What I love most is how a dish made from whatever you had — cabbage, sauerkraut, mushrooms, scraps of meat, and the last of the onions became something more than the sum of its parts.
This is one of those dishes that was continuously fed with leftovers and it wasn’t unusual for a pot of this thick stew to sit on the stove for weeks. A pot that was never truly emptied.

This version will follow the spirit of the pot and the ghost of history. Fermented cabbage, earthy mushrooms, prunes, sausages and chicken. And when you take your first bite, it will feel as if I hunted and fed the pot over an open fire anchored by the coldness of a beautiful winter day somewhere in the forest of my imagination.

Memory

Winter meals in old Europe weren’t about abundance, they were about endurance.

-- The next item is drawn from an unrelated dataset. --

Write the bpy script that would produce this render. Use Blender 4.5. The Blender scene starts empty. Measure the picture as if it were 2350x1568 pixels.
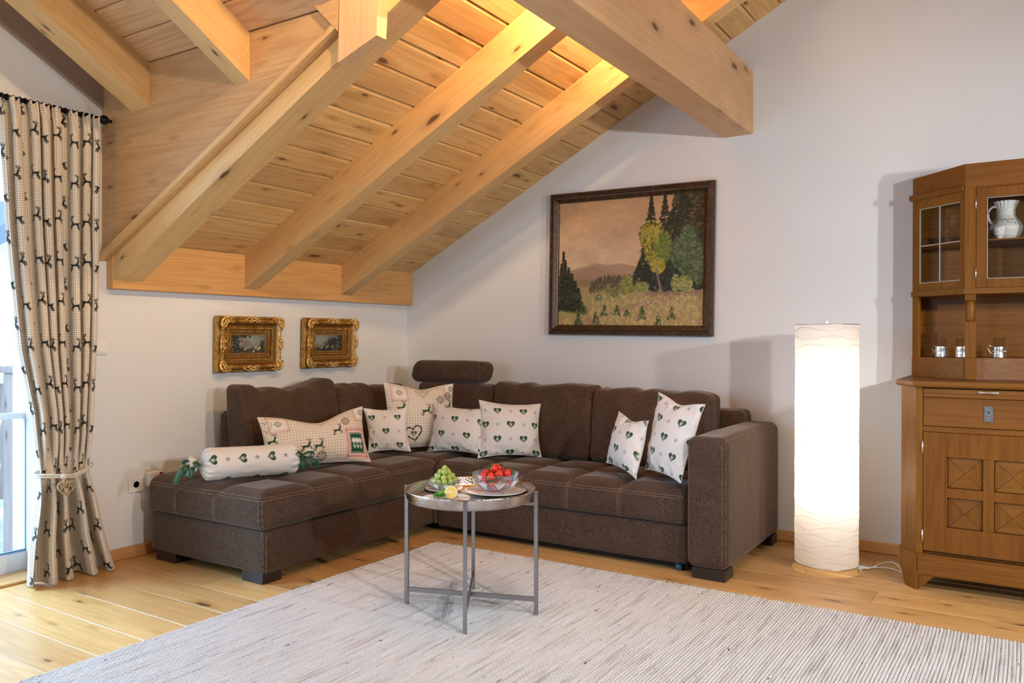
import bpy, bmesh, math, random
import numpy as np
from mathutils import Vector, Matrix
random.seed(7); RNG = np.random.default_rng(7)
PI = math.pi
S = bpy.context.scene
COL = S.collection

# ---------------------------------------------------------------- camera
cam_d = bpy.data.cameras.new('camera'); cam = bpy.data.objects.new('camera', cam_d); COL.objects.link(cam)
cam_d.sensor_width = 36.0; cam_d.lens = 36.0 * 1860.3 / 2350.0; cam_d.clip_start = 0.05
YAW, PITCH, ROLL = .5693, -.00288, .00186
_f = Vector((-math.sin(YAW) * math.cos(PITCH), math.cos(YAW) * math.cos(PITCH), math.sin(PITCH)))
_r = Vector((math.cos(YAW), math.sin(YAW), 0)); _u = _r.cross(_f)
R_ = _r * math.cos(ROLL) + _u * math.sin(ROLL); U_ = -_r * math.sin(ROLL) + _u * math.cos(ROLL)
M = Matrix.Identity(4)
for i in range(3):
    M[i][0] = R_[i]; M[i][1] = U_[i]; M[i][2] = -_f[i]
M[0][3], M[1][3], M[2][3] = 3.8125, -4.5433, 1.10
cam.matrix_world = M
S.camera = cam

# ---------------------------------------------------------------- world, exposure
S.view_settings.view_transform = 'Standard'; S.view_settings.look = 'None'
S.view_settings.exposure = 0.47; S.view_settings.gamma = 1.0; S.view_settings.use_curve_mapping = False
w = bpy.data.worlds.new('overcast_sky'); S.world = w; w.use_nodes = True
bg = w.node_tree.nodes['Background']; bg.inputs[0].default_value = (.50, .73, 1.0, 1); bg.inputs[1].default_value = 2.6

def light(name, kind, loc, power, color, size=.1, rot=None, size_y=None, portal=False):
    d = bpy.data.lights.new(name, kind); d.energy = power; d.color = color
    if kind == 'AREA':
        d.size = size
        if size_y: d.shape = 'RECTANGLE'; d.size_y = size_y
        if name == 'door_daylight': d.spread = 2.1
    else: d.shadow_soft_size = size
    o = bpy.data.objects.new(name, d); COL.objects.link(o); o.location = loc
    if rot: o.rotation_euler = rot
    if kind == 'SPOT': d.spot_size = 2.75 if size < .1 else 2.1; d.spot_blend = .35 if size < .1 else .7
    return o
WARM = (1.0, .975, .96)
# the two table lamps that stand on the right of the photographer
for nm_, loc_, pw_ in (('lamp_light_near', (5.5, -3.4, 1.62), 150), ('lamp_light_far', (5.5, -2.1, 1.62), 108)):
    lo_ = light(nm_, 'SPOT', loc_, pw_, WARM, .05, (Vector((1.6, 0, .4)) - Vector(loc_)).to_track_quat('-Z', 'Y').to_euler())
    lo_.data.spot_size = 2.0; lo_.data.spot_blend = 1.0
# unseen overhead fill spot, added to brighten the plates, rug and sofa top
light('overhead_fill', 'SPOT', (3.1, -2.75, 3.1), 75, (.96, .97, 1.0), .3, (0, 0, 0))
# overcast daylight entering through the balcony door and through the window of the far wall
light('door_daylight', 'AREA', (-.62, -3.85, 1.45), 118, (.42, .68, 1.0), 1.9, (0, -1.08, 0), 1.6)
light('window_daylight', 'AREA', (1.6, -8.2, 1.5), 38, (.58, .78, 1.0), 1.15, (PI / 2, 0, 0), 1.5)

# ---------------------------------------------------------------- node helpers
class NT:
    def __init__(s, name):
        s.m = bpy.data.materials.new(name); s.m.use_nodes = True; s.t = s.m.node_tree; s.n = s.t.nodes
        s.b = s.n['Principled BSDF']; s.out = s.n['Material Output']
    def add(s, ty, ins=None, **kw):
        n = s.n.new(ty)
        for k, v in kw.items(): setattr(n, k, v)
        for k, v in (ins or {}).items(): s.set(n.inputs[k], v)
        return n
    def set(s, sock, v):
        if hasattr(v, 'bl_rna') and isinstance(v, bpy.types.NodeSocket): s.t.links.new(v, sock)
        elif isinstance(v, bpy.types.Node): s.t.links.new(v.outputs[0], sock)
        else:
            if isinstance(v, (tuple, list)) and len(v) == 3 and sock.type == 'RGBA': v = (*v, 1)
            sock.default_value = v
    def math(s, op, a, b=0.0, c=None):
        n = s.n.new('ShaderNodeMath'); n.operation = op; s.set(n.inputs[0], a); s.set(n.inputs[1], b)
        if c is not None: s.set(n.inputs[2], c)
        return n.outputs[0]
    def mix(s, f, a, b, mode='MIX'):
        n = s.n.new('ShaderNodeMix'); n.data_type = 'RGBA'; n.blend_type = mode
        s.set(n.inputs[0], f); s.set(n.inputs[6], a); s.set(n.inputs[7], b); return n.outputs[2]
    def ramp(s, f, stops):
        n = s.n.new('ShaderNodeValToRGB'); cr = n.color_ramp
        while len(cr.elements) < len(stops): cr.elements.new(.5)
        for e, (p, c) in zip(cr.elements, stops): e.position = p; e.color = (*c, 1) if len(c) == 3 else c
        s.set(n.inputs[0], f); return n.outputs[0]
    def sstep(s, v, a, b):
        n = s.n.new('ShaderNodeMapRange'); n.interpolation_type = 'SMOOTHSTEP'
        s.set(n.inputs[0], v); n.inputs[1].default_value = a; n.inputs[2].default_value = b; return n.outputs[0]
    def coord(s, kind='Object', scale=(1, 1, 1), rnd=0.0):
        tc = s.n.new('ShaderNodeTexCoord'); v = tc.outputs[kind]
        if rnd:
            oi = s.n.new('ShaderNodeObjectInfo')
            cm = s.n.new('ShaderNodeCombineXYZ')
            for i, k in enumerate((1.0, 1.7, 2.3)): s.set(cm.inputs[i], s.math('MULTIPLY', oi.outputs['Random'], rnd * k))
            va = s.n.new('ShaderNodeVectorMath'); va.operation = 'ADD'; s.set(va.inputs[0], v); s.set(va.inputs[1], cm.outputs[0]); v = va.outputs[0]
        mp = s.n.new('ShaderNodeMapping'); s.set(mp.inputs['Vector'], v); mp.inputs['Scale'].default_value = scale
        return mp.outputs[0]
    def bump(s, h, strength=.3, dist=.002):
        n = s.add('ShaderNodeBump', {'Strength': strength, 'Distance': dist, 'Height': h}); s.t.links.new(n.outputs[0], s.b.inputs['Normal'])
    def base(s, v): s.set(s.b.inputs['Base Color'], v)
    def p(s, **kw):
        for k, v in kw.items(): s.set(s.b.inputs[k.replace('_', ' ')], v)
        return s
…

Root vegetables, preserved cabbage, dried mushrooms, jars of fermented things lined up in cellars. But you and I know that meals made from scarcity often created the strongest memories. The threads that food creates woven into the fabric of who you are.

Spice Lore

Before spices made it to Europe, flavor came from different sources: smoke from the hearth, foraged herbs, preserved and fermented foods, dried mushrooms, and the pungency of onion and garlic. In winter kitchens, these were the real aromatics, this was how the alchemy happened.

Notes from the Kitchen

Some dishes refuse to be rushed. Bigos is one of them. It teaches you patience. Hmmmm!

Thoughts

The interaction between Europe, the Middle East, and Asia, the exchange of goods and spices is fraught with ambiguity.

May this meal hold you the way all kitchens hold their people.